Is this a better approach if you are deploying multiple Meteor applications or is this just another work around vs. using MUPX ?

Any input and advice would be greatly appreciated.

2 Likes

MUPX is actually powered by Docker. https://github.com/arunoda/meteor-up/blob/mupx/README.md. You could use meteorhacks/meteord:onbuild which is actually what MUPX is using behind the scenes.

Thank you for the quick reply.
I actually did not know exactly what MUPX was doing behind the scenes, although I am aware that they are using Docker to run the application.

I saw a post on here where a user expressed they are using NGINX as well within their production/staging stack.

I guess my concern is that my MUPX workflow could be improved.
Currently I have NGINX installed directly on my DO server, and I feel there could be a better way to manage the workflow of all my apps and deployment.

Is there any true benefit to using a stack vs. MUPX ?

1 Like

My friend and I actually wrote a blog on deploying meteor to AWS with NGINX (caution it’s a deprecated blog post). The big difference would be the ability to use NGINX as a reverse proxy which is useful for meteor for 2 main reasons. One being enabling sticky sessions as well as websockets. The other is based on the first being that after you get an SSL termination proxy which is easy enough to setup on NGINX.

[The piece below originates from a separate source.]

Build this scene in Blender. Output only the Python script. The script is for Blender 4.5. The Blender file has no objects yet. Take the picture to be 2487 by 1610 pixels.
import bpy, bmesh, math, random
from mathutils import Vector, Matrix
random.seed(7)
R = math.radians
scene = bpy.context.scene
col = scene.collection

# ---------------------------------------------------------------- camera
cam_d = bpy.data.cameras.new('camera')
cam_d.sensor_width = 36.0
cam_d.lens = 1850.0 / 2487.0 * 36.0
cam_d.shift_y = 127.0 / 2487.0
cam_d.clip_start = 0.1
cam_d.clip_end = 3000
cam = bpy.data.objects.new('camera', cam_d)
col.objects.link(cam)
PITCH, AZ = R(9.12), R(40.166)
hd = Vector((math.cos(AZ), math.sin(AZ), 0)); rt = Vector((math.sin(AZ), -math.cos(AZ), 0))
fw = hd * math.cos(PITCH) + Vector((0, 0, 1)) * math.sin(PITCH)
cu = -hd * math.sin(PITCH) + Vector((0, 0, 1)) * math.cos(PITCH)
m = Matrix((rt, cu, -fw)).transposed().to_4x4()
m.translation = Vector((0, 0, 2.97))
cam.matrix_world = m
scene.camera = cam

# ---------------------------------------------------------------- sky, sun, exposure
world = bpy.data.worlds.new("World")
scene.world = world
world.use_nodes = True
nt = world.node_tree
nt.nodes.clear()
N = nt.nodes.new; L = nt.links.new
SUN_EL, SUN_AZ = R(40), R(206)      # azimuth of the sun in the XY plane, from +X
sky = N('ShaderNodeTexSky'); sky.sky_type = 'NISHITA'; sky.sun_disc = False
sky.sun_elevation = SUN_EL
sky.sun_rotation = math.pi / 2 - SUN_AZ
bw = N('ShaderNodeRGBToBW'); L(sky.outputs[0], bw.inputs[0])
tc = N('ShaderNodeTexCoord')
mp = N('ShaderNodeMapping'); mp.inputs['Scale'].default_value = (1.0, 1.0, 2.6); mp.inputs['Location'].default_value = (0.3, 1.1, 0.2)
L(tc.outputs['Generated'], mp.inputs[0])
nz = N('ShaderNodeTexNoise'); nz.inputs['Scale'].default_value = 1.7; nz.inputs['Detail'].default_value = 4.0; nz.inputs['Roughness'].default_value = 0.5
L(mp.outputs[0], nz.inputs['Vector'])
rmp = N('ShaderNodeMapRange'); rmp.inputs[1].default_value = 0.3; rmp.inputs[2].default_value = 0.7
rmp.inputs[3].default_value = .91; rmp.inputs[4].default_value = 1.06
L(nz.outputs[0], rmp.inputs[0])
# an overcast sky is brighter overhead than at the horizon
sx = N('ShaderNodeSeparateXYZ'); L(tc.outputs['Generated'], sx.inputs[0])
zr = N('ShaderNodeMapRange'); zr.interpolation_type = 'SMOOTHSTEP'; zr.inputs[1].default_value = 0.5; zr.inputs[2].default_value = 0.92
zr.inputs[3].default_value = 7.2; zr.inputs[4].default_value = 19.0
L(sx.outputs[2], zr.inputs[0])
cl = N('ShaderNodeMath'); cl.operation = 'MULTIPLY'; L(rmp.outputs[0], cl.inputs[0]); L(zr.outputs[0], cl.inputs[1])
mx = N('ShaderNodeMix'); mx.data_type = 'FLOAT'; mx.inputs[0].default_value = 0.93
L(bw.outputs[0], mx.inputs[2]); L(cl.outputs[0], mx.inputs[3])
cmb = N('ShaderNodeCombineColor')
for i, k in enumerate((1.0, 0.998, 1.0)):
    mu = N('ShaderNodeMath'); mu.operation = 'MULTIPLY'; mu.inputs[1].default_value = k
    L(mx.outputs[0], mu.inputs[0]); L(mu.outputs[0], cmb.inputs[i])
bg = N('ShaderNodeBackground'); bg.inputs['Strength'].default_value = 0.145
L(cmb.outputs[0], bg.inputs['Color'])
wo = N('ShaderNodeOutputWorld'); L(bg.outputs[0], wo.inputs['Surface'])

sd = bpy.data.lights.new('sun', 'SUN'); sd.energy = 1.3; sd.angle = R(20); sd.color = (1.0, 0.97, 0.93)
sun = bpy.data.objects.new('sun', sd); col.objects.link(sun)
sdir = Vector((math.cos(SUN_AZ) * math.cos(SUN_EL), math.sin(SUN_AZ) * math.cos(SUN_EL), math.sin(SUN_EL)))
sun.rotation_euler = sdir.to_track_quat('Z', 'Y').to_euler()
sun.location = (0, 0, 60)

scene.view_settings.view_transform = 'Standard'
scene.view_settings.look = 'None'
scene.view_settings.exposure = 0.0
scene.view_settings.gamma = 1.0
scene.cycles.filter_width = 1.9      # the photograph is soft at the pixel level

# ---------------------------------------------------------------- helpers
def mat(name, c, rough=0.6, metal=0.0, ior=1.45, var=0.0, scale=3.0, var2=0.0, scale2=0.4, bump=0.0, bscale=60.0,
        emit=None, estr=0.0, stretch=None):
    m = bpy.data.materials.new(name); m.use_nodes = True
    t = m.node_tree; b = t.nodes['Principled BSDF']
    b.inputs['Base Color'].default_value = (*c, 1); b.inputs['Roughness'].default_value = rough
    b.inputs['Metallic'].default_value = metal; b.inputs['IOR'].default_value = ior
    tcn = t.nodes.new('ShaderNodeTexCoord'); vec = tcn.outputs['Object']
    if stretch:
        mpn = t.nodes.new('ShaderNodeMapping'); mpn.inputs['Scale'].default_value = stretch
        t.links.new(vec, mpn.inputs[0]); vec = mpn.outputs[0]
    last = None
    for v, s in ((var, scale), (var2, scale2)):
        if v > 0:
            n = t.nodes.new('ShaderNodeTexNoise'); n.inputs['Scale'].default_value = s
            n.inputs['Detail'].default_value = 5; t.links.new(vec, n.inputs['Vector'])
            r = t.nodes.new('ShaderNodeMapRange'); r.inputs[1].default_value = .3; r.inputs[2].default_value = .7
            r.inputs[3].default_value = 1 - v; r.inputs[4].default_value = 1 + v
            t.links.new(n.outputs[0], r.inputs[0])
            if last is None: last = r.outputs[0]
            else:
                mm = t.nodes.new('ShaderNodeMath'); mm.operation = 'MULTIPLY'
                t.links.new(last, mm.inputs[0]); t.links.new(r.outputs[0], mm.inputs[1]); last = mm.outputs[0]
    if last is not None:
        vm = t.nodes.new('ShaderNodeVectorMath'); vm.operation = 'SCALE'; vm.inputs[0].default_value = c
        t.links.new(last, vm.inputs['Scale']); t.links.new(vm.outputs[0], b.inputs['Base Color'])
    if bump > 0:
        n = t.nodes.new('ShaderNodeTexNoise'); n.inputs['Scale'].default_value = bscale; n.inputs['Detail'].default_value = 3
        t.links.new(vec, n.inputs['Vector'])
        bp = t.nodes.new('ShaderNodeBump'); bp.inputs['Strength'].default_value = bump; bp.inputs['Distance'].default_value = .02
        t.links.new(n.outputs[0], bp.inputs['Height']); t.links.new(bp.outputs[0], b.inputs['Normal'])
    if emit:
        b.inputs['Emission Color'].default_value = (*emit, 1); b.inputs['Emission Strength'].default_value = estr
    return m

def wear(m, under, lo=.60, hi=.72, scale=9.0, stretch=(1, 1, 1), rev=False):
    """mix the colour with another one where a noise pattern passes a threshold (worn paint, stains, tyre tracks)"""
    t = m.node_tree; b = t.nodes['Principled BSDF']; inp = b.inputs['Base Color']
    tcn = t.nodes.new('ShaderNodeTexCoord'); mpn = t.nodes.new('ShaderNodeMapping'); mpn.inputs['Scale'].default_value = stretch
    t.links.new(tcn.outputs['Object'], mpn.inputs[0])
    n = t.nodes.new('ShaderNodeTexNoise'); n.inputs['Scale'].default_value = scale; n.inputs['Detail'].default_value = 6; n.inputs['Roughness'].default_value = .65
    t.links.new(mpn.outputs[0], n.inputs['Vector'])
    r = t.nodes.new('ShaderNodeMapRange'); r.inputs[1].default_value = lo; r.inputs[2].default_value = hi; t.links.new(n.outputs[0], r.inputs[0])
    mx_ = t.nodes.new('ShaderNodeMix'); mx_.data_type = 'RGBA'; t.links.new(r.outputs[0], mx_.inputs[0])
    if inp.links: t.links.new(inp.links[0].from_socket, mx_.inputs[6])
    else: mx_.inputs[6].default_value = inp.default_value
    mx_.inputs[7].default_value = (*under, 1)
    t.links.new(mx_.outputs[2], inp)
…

Using MUPX is good because it allows you to deploy your applications really quickly and easily.

If you’re interested in containers and containerizing your applications you could take a quick look at this talk that Matt DeBergalis gave on the architecture of galaxy. It’s interesting and you can realize pretty quickly that what they are doing isn’t magic and it isn’t anything that you can’t do yourself.